Pigg emphasizes that her two subjects are not necessarily typical (269); rather, they illustrate how materiality can become an active force in learning, as the material components of scenes in which writing takes place assume an “agentive” function, playing a role in how the writing unfolds (255). Simply urging students to develop study and time-management skills is inadequate when material conditions do not lend themselves to the kinds of learning strategies that make use of the new configuration of space enabled by technology (270). Factors such as a good laptop and easy physical access to spaces outside of the classroom privilege those who have them. Moreover, such spaces need to be not only physically easy to access, but also psychically available, because not all spaces are equally welcoming to all students (262). Writers must be able to appropriate space to accommodate notebooks, books, and computers (268).
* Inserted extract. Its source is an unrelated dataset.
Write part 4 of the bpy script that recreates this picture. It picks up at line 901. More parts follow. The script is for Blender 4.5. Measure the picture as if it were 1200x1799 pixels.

Environments where studying is the norm also facilitate academic focus (260).

Pigg contends that most scholarship of writing processes has addressed the cognitive, internal aspects of composing and the effects of the devices themselves (254, 268); the effects of student processes may visible, but with the changing landscape, the processes themselves may be lost (271). She argues that increased study of how the negotiation of space and technology interacts with literacy practices can enable compositionists to become more active in efforts to construct appropriate spaces where all students can establish a fruitful version of what Kazys Varnelis and Anne Friedburg call a “mobile sense of place” (qtd. in Pigg 253, 270-71).